• [Exercise instructions]
Extract and list every line that contains the word "part".

• [Given material]
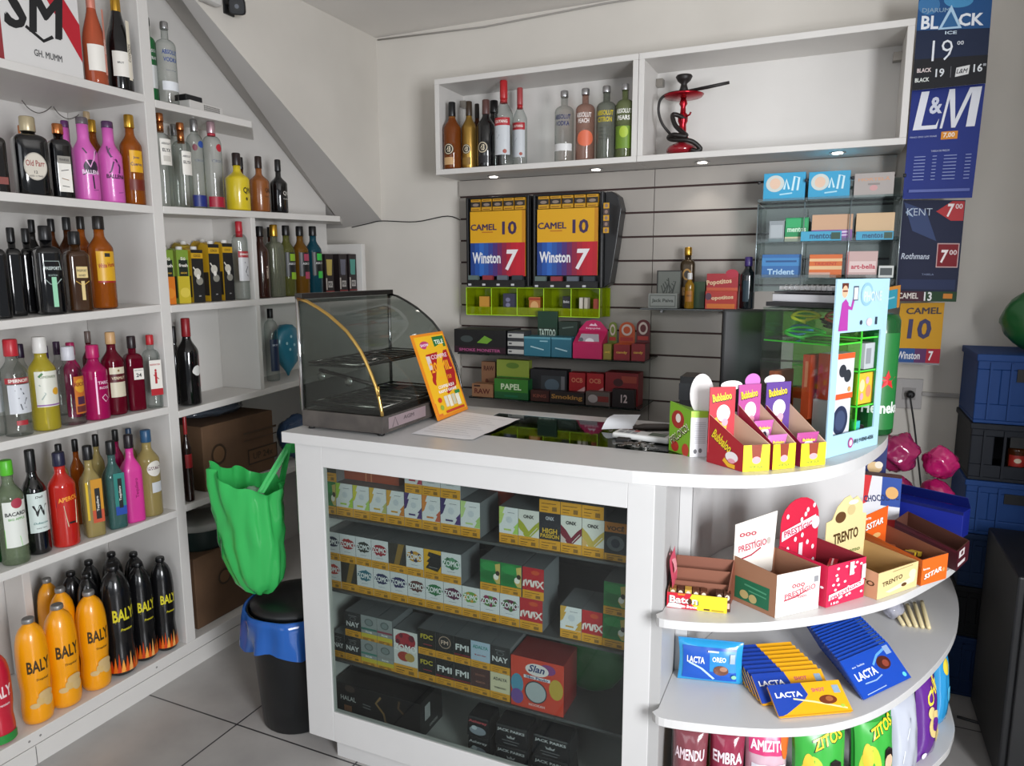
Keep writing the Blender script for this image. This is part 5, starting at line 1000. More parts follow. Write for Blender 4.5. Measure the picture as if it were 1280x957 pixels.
# ================================================================== acrylic phone-accessory showcase
O = Vector((.003, 1.955, 0)); U = Vector((.128, .222, 0)).normalized(); V = Vector((-U.y, U.x, 0)); lu, lv = .25, .205
AC = thing('acrylic_showcase', 'clear acrylic phone accessory showcase with pale blue printed front frame', 'display case', (O.x, O.y, TOP+.0006))
M0 = Matrix(((U.x, V.x, 0, 0), (U.y, V.y, 0, 0), (0, 0, 1, 0), (0, 0, 0, 1)))   # local x along front frame, y into the depth
zt = Zat(385, O.x+V.x*lv, O.y+V.y*lv)-TOP; zf = Zat(349, O.x, O.y)-TOP
ACR = glass('#f4f8f6', '#c0d0c8'); NEO = mat('#4cd43c', .35); ACG = glass('#d4f4b8', '#7cc860', .06, '#60c848')
def ac(mb, name, parent=None):
    o = mb.build(name, parent or AC)
    if not parent: o.matrix_local = M0
    return o
ac(MB().box(0,lv-.003,0,lu,lv,zt,ACR).box(lu-.003,0,0,lu,lv-.003,zt,ACR), 'rear_panel')
ac(MB().box(0,.003,.0,.003,lv-.003,zt,ACR), 'side_panel')
ac(MB().box(0,.003,zt,lu,lv,zt+.003,ACR), 'top_panel'); ac(MB().box(.003,.004,0,lu-.003,lv-.004,.003,ACR), 'base_panel')
fm = MB(); BL_ = mat('#a9cfe0', .4); fw = .024
fm.box(-.004,-.004,0,fw,0,zf,BL_).box(lu-fw,-.004,0,lu+.004,0,zf,BL_).box(fw,-.004,0,lu-fw,0,.055,BL_).box(fw,-.004,zf-.135,lu-fw,0,zf,BL_)
F_ = ac(fm, 'front_frame')
fp = plane((0,-.004,0),(1,0,0),(0,0,1))
MB().art([('e',.035,zf-.030,.014,.017,'#e0b090'),('r',.020,zf-.024,.05,zf-.010,'#5c2c1c'),('e',.035,zf-.028,.011,.012,'#e0b090'),('r',.024,zf-.032,.046,zf-.028,'#6c3c34'),('p',[(.014,zf-.13),(.058,zf-.13),(.054,zf-.06),(.040,zf-.05),(.024,zf-.06)],'#a83c9c'),('s',[(.050,zf-.07),(.070,zf-.075),(.078,zf-.05)],.010,'#a83c9c'),('r',.074,zf-.055,.098,zf-.018,'#4c5464'),('r',.077,zf-.052,.095,zf-.022,'#dce4ec'),('e',.14,zf-.04,.030,.030,'#8cb8cc'),('e',.14,zf-.04,.022,.022,'#a9cfe0'),('t',.17,zf-.045,.026,'PHONE','#c8e0ec',{'w':.09,'b':.05}),('e',.12,zf-.112,.006,.006,'#303c4c'),('e',.16,zf-.112,.014,.010,'#e0c8d0'),('r',.19,zf-.12,.20,zf-.10,'#303c4c'),('e',.11,.026,.012,.014,'#b04c8c'),('e',.11,.026,.007,.008,'#dce8ee'),('t',.175,.026,.014,'(81) 9 8343-4056','#20303c',{'w':.10,'b':.03})], fp).build('printed_front', F_)
z1_, z2_, z3_, z4_ = Zat(433, O.x, O.y)-TOP+.0, .115, .19, .275
xm = .145
for x0, x1, zz in ((.003, xm, z1_), (xm, lu-.003, z1_+.01), (xm, lu-.003, z3_+.02), (xm, lu-.003, z2_)):
    s_ = ac(MB().box(x0, .006, zz, x1, lv-.005, zz+.003, ACG).box(x0, .003, zz-.0005, x1, .006, zz+.0035, NEO).box(x0 if x0 < .01 else x0-.001, .006, zz-.0003, x0+.0012, lv-.005, zz+.0033, NEO), 'shelf')
ac(MB().box(xm,.006,.003,xm+.003,lv-.005,zt-.001,ACG).box(xm,.003,.003,xm+.003,.006,zt-.001,NEO), 'divider')
ac(MB().box(.005,lv-.009,z1_+.01,lu-.006,lv-.006,zt-.01,ACG), 'tinted_back')
def acp(x, y, z): v = O+U*x+V*y; return (v.x, v.y, TOP+z+.0005)
RU = math.atan2(U.y, U.x)
def loopcable(label, x, y, z, c, r=.035, group='coiled charging cables in the showcase'):
    pts = []
    for k in range(40):
        a = k/39*PI*4; pts.append((r*1.4*math.sin(a), r*.5*math.sin(2*a)*.8, .004+.010*k/39+.004*math.sin(a*1.5)+.02*abs(math.sin(a/2))))
    o = MB().tube(pts, .0032, mat(c, .4), 7).build('charging_cable'); o.location = acp(x, y, z); o.rotation_euler = (0, 0, RU+1.9); tag(o, label, 'cable', group)
loopcable('bright green coiled cable on the upper left showcase shelf', .045, .105, z1_+.004, '#3cb83c', .036)
loopcable('light blue coiled cable behind the green one in the showcase', .105, .155, z1_+.004, '#3c94c8', .022)
loopcable('orange coiled cable at the right of the upper showcase shelf', .10, .05, z1_+.045, '#e0643c', .020)
loopcable('yellow coiled cable hanging at the top of the showcase', .07, .12, z1_+.045, '#d8d820', .026)
for i, (x, y, z) in enumerate(((.20,.10,z1_+.014),(.175,.06,z1_+.014),(.20,.10,z3_+.024),(.12,.08,z1_+.03))):
    o = MB().tube([(.02*math.sin(k*.9)*(1+.3*math.sin(k*2.1)), .02*math.cos(k*.9), .004+.0012*k+.003*math.sin(k*1.7)) for k in range(22)], .0024, mat('#2c2c24', .4), 6).build('earphone_cable'); o.location = acp(x, y, z); tag(o, ['tangle of dark cable on the top right showcase shelf','second dark cable tangle beside the divider at top right','dark cable tangle on the middle right showcase shelf','dark cable plug beside the orange cable in the showcase'][i], 'cable', 'dark cables in the showcase')
def acbox(name, label, x, y, z, w, d, h, c, front=(), left=(), part='printed_front'):
    t = thing(name, label, 'box', acp(x, y, z), RU, 'boxed accessories in the showcase')
    MB().box(0,0,0,w,d,h, mat(c, .4)).build('carton', t, .001)
    mb = MB()
    if front: mb.art(scale_art_wh(front, w, h), plane((0,0,0),(1,0,0),(0,0,1)))
    if left: mb.art(scale_art_wh(left, d, h), plane((0,d,0),(0,-1,0),(0,0,1)))
    if front or left: mb.build(part, t)
acbox('headphone_box','white earphone box with orange band at lower showcase front',.035,.010,.1445,.095,.045,.12,'#d8d8dc',[('r',0,.0,1,.12,'#e0582c'),('r',0,.88,1,1,'#e0582c'),('e',.42,.62,.18,.14,'#2c3038'),('e',.68,.50,.18,.14,'#2c3038'),('e',.55,.55,.12,.08,'#2c3038'),('e',.8,.2,.08,.06,'#c89858')],[('r',0,0,1,1,'#c84c28')])
acbox('speaker_box','white box with dark blue speaker picture at bottom of showcase',.030,.010,.0035,.095,.05,.14,'#d4d8e0',[('e',.5,.60,.38,.28,'#28304c'),('e',.5,.60,.26,.19,'#3c4868'),('r',0,.0,1,.25,'#3c5c98'),('r',.4,.05,.9,.22,'#e0582c')],[('r',0,0,1,1,'#c8c8cc')])
acbox('adapter_box','white and orange adapter box lying inside the showcase, left',.012,.085,.0035,.09,.085,.085,'#d8d4d0',[('r',0,.6,1,1,'#e0582c')],[('r',0,0,1,1,'#d8d4d0'),('r',0,.55,.5,1,'#d8542c'),('r',.7,.1,.9,.3,'#8c8c90')])
acbox('adapter_box','tall orange-red box standing upright behind the earphone box',.012,.062,.09,.045,.022,.17,'#c84420',(),[('r',0,0,1,1,'#c84420'),('r',.3,.5,.7,.9,'#e08868')])
acbox('adapter_box','orange carton at the rear of the showcase',.03,.178,.0035,.09,.018,.20,'#c8582c')
acbox('adapter_box','orange box of chargers on the showcase floor, rear right',.106,.13,.0035,.036,.04,.15,'#d8582c',(),[('r',.1,.4,.9,.8,'#d8d4d0')])
acbox('accessory_box','yellow floral box on the right middle showcase shelf',.155,.012,z2_+.004,.085,.04,.085,'#e0b838',[('e',.3,.6,.15,.2,'#e8d8a0'),('e',.7,.4,.15,.2,'#e88868'),('e',.6,.75,.1,.12,'#e8a0b0'),('e',.3,.25,.1,.12,'#e8a0b0')])
acbox('accessory_box','grey-white accessory box on the upper right showcase shelf',.185,.012,z3_+.024,.05,.05,.07,'#b8bcc0',[('r',.1,.2,.6,.8,'#8c9094')])
acbox('perfume_box','turquoise lighter-shaped box at the bottom right of showcase',.155,.012,.0035,.03,.03,.07,'#40b8b8',[('r',.2,.1,.8,.7,'#60d0cc')])
acbox('perfume_box','small bright green box at the bottom right of showcase',.150,.045,.0035,.02,.03,.085,'#58c850')
o = MB().lathe([(.016,0),(.020,.006),(.022,.03),(.016,.05),(.002,.054)], '#2c1c28', 18).build('round_speaker'); o.location = acp(.215,.035,.0036); tag(o, 'small dark round gadget in the showcase bottom right corner', 'gadget')
o = MB().lathe([(.022,0),(.024,.004),(.024,.03),(.022,.034)], '#c8d8c0', 18).build('round_tin'); o.location = acp(.215,.09,.0036); tag(o, 'pale green tin in the bottom right of the showcase', 'tin')
# notebooks and papers on top
for i, (w_, d_, h_, c, a, dx, dy, lb) in enumerate(((.20,.17,.012,'#2a2a2c',.15,0,0,'black notebook at the bottom of the stack on the showcase'),(.18,.16,.020,'#c4c4c8',.05,.01,.0,'thick white notepad on the black notebook'),(.17,.14,.004,'#38383c',-.12,.0,.0,'thin dark folder between the notepads'),(.16,.12,.010,'#d8d8da',-.28,.02,.01,'spiral pad of white paper topmost on the showcase'))):
    zz = zt+.0050+[0,.013,.0360,.0430][i]; p = acp(.105+dx, .112+dy, zz)
    t = thing('notebook', lb, 'notebook', p, RU+1.57+a*.25, None)
    MB().box(-w_/2,-d_/2,0,w_/2,d_/2,h_,mat(c,.5)).build('pages', t, .001)
    if i == 1: MB().box(-w_/2-.001,-d_/2-.001,h_*.99,w_/2+.001,d_/2+.001,h_*.99+.001,mat('#2c2c30',.5)).build('cover', t)
    if i == 3:
        m = MB()
        for k in range(9): m.tube([(-w_/2+.012+k*.016, d_/2-.004+.008*math.cos(b), h_*.5+.010*math.sin(b)) for b in [j*PI/5 for j in range(10)]], .001, mat('#b0b0b0', .3, .8), 5, True)
        m.build('spiral', t)
# green beer barrel tin right behind
p = onZ(1103, 552, TOP); t = thing('beer_keg', 'tall dark green beer tin with red star behind the showcase', 'tin', (.125, 2.335, TOP+.0006), -PI/2+.55)
MB().lathe([(.050,0),(.056,.008),(.056,.335),(.048,.352),(.03,.354),(.002,.354)], mat('#124a22', .25, coat=.5), 28).build('tin_body', t)
st = [(0+.030*(1 if k % 2 == 0 else .42)*math.sin(k*PI/5), .165+.030*(1 if k % 2 == 0 else .42)*math.cos(k*PI/5)) for k in range(10)]
MB().art([('r',-.045,.02,.045,.30,'#1c6c30'),('r',-.05,.13,-.03,.2,'#28803c'),('p',[(0,.165),st[9],st[0],st[1]],R_ if isinstance(R_,str) else '#b01c28')]+[('p',[(0,.165),st[k],st[k+1],(0,.165)][:3],'#c02024') for k in range(9)]+[('p',[(0,.165),st[9],st[0]],'#c02024'),('t',0,.085,.034,'Heineken','#e0e8e0',{'w':.13,'b':.04})], cyl(.056,0), .0006).build('printed_front', t)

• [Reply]
Keep writing the Blender script for this image. This is part 5, starting at line 1000. More parts follow. Write for Blender 4.5. Measure the picture as if it were 1280x957 pixels.
def acbox(name, label, x, y, z, w, d, h, c, front=(), left=(), part='printed_front'):
    if front or left: mb.build(part, t)